Mousavi’s movement started running out of steam when Ali Khamenei’s powerful threat to opposition leaders staging ‘street riots” went unchallenged, leaving them without support.
The odds against them are formidable.
Since then, the regime’s bully-boys have demonstrated that they, not the protesters, control the streets. Iranian intelligence computer experts have been able to pre-edit and distort messages from their leaders, so generating confusion in the ranks over scheduled events and the sources of directives. Young dissidents have been arrested and their “confessions” aired.
The dissidents’ attempt to make the young student Neda, who was shot dead by a mounted Basijj thug, an icon of the uprising gained more traction overseas than inside Iran.
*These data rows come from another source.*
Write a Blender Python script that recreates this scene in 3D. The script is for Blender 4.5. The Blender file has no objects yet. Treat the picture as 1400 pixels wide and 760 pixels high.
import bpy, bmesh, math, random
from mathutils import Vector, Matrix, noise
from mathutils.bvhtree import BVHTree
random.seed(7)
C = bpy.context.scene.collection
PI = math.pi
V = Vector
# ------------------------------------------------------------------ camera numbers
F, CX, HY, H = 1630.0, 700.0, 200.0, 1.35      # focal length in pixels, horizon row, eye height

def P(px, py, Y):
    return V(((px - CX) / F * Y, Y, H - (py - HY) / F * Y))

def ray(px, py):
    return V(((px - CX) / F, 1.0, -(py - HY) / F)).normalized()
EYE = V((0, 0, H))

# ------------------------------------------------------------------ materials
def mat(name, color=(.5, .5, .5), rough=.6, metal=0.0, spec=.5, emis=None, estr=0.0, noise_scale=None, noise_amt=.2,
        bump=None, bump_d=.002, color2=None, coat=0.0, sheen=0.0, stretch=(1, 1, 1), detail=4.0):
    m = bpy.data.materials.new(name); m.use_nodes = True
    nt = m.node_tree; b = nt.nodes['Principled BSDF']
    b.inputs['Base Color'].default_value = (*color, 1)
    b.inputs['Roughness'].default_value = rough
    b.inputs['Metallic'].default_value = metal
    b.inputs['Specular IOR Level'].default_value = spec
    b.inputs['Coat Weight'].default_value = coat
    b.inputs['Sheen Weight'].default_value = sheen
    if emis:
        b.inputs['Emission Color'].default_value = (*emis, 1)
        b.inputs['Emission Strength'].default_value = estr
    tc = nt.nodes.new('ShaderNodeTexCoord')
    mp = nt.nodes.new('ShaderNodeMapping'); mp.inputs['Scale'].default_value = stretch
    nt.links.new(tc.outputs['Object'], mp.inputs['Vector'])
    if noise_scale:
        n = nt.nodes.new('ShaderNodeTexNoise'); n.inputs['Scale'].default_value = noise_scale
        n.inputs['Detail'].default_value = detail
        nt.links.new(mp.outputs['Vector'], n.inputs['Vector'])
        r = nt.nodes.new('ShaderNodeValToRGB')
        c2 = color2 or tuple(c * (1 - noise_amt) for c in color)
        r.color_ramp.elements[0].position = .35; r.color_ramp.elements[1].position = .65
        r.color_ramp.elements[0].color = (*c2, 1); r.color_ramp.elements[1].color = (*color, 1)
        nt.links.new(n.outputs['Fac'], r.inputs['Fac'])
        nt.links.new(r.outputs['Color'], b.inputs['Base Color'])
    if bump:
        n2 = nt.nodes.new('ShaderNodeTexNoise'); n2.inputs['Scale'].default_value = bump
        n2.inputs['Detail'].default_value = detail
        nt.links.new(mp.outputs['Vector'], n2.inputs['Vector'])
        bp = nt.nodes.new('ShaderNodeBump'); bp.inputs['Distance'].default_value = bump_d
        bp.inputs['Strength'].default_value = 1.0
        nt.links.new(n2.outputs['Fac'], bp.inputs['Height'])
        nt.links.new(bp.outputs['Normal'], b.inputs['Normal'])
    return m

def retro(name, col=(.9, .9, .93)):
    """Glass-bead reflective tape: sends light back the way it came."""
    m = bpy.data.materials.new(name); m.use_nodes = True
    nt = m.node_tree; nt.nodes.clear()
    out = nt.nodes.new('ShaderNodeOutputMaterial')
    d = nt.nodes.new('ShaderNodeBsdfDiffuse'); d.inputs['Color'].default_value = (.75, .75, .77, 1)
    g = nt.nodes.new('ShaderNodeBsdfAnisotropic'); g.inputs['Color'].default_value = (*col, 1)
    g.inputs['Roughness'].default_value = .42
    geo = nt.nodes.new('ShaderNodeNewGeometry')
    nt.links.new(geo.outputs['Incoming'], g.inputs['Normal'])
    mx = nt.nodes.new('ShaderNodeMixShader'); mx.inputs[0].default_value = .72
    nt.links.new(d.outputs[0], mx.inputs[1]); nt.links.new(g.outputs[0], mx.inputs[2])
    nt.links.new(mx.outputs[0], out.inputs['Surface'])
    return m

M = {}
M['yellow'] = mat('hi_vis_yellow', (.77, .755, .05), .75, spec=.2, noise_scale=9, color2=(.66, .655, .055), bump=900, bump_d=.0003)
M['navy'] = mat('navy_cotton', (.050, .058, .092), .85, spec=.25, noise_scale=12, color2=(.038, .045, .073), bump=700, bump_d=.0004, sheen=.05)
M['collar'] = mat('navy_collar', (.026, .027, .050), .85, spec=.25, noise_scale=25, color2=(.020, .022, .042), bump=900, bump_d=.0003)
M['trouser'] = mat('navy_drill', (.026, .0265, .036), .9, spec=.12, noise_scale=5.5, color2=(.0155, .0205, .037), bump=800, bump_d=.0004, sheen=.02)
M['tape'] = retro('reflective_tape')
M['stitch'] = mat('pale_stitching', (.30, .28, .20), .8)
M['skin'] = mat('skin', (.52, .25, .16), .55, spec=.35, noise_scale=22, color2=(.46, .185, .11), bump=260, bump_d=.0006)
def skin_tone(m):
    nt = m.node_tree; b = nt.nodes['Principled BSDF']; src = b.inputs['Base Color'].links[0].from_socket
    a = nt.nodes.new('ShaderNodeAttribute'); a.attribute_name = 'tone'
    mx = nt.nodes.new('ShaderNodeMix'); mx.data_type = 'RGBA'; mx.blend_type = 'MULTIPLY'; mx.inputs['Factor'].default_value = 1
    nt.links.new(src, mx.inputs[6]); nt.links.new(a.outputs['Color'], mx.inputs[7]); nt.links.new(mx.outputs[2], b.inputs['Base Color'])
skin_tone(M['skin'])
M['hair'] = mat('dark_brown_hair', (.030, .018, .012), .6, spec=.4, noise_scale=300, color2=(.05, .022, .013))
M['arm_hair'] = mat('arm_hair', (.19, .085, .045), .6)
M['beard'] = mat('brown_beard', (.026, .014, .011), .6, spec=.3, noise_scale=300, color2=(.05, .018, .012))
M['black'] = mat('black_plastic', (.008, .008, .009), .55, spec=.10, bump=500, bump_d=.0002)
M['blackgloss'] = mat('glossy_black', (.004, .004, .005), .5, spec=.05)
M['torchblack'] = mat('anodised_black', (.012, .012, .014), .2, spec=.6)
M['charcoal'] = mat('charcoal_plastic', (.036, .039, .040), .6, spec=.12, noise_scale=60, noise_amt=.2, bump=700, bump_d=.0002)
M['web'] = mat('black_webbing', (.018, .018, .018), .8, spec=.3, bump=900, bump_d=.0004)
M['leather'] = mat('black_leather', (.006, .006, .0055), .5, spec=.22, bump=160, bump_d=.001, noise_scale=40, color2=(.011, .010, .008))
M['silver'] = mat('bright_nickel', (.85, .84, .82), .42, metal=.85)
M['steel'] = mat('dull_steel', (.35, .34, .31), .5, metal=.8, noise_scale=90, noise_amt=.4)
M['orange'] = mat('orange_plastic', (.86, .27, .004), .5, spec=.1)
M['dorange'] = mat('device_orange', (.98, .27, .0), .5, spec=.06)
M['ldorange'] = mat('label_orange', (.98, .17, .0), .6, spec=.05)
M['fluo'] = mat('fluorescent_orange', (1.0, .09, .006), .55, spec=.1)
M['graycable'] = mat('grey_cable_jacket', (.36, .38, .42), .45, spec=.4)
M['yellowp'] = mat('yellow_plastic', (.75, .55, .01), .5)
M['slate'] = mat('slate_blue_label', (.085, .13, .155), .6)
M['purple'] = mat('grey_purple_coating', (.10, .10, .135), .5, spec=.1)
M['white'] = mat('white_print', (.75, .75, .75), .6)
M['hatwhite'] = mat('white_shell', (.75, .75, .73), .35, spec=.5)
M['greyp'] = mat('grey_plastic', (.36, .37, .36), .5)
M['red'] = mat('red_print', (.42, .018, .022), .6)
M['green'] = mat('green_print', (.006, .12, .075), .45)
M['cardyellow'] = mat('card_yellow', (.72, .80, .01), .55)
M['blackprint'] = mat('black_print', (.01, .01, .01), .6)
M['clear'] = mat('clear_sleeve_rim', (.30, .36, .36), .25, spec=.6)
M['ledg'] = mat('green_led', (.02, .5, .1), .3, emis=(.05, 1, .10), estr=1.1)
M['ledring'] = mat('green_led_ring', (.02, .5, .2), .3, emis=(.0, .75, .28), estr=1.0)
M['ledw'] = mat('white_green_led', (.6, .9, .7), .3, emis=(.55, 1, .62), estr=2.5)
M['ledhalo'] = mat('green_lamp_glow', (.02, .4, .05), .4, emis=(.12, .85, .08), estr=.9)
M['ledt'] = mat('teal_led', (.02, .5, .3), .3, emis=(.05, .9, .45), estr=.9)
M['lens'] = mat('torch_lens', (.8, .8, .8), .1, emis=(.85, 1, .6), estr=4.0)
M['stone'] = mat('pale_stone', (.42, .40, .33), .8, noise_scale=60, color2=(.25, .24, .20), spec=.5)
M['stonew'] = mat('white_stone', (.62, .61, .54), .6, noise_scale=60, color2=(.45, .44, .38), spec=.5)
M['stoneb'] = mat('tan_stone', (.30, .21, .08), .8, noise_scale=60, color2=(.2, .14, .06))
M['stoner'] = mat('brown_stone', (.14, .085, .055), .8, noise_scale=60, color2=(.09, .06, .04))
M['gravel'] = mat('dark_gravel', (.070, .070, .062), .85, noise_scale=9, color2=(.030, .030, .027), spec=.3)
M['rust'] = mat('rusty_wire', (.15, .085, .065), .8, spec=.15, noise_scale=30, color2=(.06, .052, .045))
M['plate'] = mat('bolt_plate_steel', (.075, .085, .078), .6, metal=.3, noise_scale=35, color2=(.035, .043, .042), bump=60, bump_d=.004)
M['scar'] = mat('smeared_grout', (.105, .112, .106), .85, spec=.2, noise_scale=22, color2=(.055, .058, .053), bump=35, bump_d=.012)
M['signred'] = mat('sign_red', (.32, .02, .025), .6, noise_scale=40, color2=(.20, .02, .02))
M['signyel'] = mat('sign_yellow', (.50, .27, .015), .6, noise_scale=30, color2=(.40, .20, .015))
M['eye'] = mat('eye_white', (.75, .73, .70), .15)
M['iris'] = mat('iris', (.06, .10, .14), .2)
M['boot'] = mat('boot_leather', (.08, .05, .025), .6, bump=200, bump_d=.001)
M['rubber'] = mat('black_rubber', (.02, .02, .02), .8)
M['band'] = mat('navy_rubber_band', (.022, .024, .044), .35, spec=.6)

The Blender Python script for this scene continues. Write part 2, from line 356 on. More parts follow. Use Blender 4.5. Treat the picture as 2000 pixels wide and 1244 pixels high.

Footage of how 10 students were murdered in a raid of Tehran University’s dormitories, with their names and photos, would have been more effective. But these victims remain unnamed.
A sensitive date still to come is July 8, the 10th anniversary of the Tehran university student uprising. Opposition leaders are preparing to make their voice heard on that day, but the regime will certainly make sure that it is not.